Compliance and finance teams often prep for external audits in email threads, spreadsheets, and portals, so it’s hard to see what’s truly ready. This pre-audit readiness pipeline pulls requests, controls, and evidence onto one canvas so you know what is ready before fieldwork starts. Start by duplicating the Audit Work Item micro-template, drop each card into Scope & Request Intake, and assign owners and due dates. As you attach policies, exports, and sign-offs, cards move through Policy & Control Inventory, Evidence Collection, Control Testing & Gaps, Remediation & Re-test, and Ready for Auditor.
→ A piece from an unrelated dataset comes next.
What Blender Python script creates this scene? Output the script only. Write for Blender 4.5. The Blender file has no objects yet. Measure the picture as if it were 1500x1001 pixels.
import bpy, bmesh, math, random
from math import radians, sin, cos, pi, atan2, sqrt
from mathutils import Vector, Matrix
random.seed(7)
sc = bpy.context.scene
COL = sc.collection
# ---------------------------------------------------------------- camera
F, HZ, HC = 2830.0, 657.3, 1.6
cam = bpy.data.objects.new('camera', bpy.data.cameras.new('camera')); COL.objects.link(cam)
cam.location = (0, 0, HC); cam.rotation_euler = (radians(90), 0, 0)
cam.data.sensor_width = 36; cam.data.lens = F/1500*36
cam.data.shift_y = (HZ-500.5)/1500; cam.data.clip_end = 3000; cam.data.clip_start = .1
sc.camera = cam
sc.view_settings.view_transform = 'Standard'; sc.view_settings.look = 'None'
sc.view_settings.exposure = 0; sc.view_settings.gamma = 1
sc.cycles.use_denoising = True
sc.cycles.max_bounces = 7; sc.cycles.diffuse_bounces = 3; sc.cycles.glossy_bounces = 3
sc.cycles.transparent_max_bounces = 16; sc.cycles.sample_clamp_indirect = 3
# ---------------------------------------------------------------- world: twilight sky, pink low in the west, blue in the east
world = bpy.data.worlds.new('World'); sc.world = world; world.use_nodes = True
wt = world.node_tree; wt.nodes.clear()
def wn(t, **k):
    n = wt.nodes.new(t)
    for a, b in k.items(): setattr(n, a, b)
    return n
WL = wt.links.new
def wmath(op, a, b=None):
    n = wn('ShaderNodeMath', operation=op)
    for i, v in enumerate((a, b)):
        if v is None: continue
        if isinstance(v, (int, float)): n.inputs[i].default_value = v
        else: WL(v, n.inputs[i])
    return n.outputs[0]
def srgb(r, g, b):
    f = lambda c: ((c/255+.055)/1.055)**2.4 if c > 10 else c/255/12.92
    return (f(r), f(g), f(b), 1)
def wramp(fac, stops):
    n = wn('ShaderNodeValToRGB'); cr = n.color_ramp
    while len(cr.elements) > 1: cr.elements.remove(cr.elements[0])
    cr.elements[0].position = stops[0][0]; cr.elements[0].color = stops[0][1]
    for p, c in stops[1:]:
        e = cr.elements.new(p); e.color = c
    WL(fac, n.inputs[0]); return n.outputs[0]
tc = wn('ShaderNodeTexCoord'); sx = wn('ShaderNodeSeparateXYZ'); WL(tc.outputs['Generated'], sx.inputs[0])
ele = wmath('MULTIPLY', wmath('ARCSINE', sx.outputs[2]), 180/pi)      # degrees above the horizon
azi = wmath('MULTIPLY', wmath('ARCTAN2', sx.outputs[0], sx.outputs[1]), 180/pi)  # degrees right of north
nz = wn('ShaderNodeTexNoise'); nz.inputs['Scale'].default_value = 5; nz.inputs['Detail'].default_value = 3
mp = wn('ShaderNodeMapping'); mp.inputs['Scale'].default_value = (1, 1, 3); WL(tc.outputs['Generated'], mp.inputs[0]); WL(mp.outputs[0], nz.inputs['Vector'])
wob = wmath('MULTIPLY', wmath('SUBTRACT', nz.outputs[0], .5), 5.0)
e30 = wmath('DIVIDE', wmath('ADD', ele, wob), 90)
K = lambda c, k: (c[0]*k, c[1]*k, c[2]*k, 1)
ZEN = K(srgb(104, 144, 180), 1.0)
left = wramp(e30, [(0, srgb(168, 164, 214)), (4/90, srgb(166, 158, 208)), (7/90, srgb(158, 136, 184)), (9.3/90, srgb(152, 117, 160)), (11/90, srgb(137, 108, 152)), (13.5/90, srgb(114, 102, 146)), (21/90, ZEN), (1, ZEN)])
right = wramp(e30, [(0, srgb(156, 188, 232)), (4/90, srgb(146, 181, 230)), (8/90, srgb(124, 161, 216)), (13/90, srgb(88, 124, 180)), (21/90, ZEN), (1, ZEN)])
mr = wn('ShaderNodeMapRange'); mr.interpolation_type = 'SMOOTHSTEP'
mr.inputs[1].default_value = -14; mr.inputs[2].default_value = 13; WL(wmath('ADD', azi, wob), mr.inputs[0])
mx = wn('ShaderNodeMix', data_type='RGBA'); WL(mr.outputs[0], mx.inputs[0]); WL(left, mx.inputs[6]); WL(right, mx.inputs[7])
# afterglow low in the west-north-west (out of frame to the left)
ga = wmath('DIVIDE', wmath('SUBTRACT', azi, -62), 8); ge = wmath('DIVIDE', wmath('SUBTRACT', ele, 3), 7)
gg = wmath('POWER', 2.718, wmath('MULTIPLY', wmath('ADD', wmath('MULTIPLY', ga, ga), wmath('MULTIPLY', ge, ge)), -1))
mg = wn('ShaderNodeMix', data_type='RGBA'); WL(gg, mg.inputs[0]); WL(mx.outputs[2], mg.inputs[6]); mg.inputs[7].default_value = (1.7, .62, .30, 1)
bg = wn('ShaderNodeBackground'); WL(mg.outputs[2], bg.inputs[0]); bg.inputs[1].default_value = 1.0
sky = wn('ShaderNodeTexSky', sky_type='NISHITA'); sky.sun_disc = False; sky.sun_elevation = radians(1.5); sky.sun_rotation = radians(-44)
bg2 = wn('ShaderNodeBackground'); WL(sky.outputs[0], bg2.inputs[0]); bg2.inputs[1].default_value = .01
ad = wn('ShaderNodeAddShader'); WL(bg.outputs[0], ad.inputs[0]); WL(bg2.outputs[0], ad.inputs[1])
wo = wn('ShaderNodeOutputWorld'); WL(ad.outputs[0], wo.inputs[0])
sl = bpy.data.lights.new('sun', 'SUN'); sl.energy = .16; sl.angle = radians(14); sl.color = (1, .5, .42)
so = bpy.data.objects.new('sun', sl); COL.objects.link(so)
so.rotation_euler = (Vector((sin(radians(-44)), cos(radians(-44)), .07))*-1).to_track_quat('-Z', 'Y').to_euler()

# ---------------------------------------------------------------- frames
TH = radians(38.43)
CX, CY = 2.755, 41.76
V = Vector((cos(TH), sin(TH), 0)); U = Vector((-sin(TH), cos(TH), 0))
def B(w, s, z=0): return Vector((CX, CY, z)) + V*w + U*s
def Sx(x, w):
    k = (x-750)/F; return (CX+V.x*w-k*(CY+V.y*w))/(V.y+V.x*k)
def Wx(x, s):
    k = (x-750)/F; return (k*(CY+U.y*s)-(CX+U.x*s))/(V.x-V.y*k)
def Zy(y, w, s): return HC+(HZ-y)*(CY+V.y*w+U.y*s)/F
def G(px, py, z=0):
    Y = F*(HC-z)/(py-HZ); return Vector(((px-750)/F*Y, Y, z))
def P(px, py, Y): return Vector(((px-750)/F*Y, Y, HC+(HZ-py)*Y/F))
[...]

The result is a living Instaboard pipeline that replaces scattered spreadsheets with a walkthrough-ready audit readiness checklist.
Open the Getting Started section and duplicate the locked "Audit Work Item" card for every request on your audit PBC list. Drag each copy into the Scope & Request Intake list. Fill in Request ID, audit area, control ID, owner, and status notes so each card becomes the single place you track that request end to end. Assign an owner and set a due date from the card header. Apply labels like High risk area, Medium risk, or Key control so you can filter and sort by priority as the audit approaches.
In the Policy & Control Inventory column, duplicate the "Policy Review Record" card whenever you need to confirm a policy or control is audit-ready. Link each card back to the relevant Audit Work Item in the description so ownership stays obvious. Attach your current policy PDF, control narrative, or mapping spreadsheet to the card so auditors can open evidence from one place. Assign control owners and testers and adjust due dates as review timelines evolve. Move the related work items forward only when policies are current, approved, and stored where auditors can reach them.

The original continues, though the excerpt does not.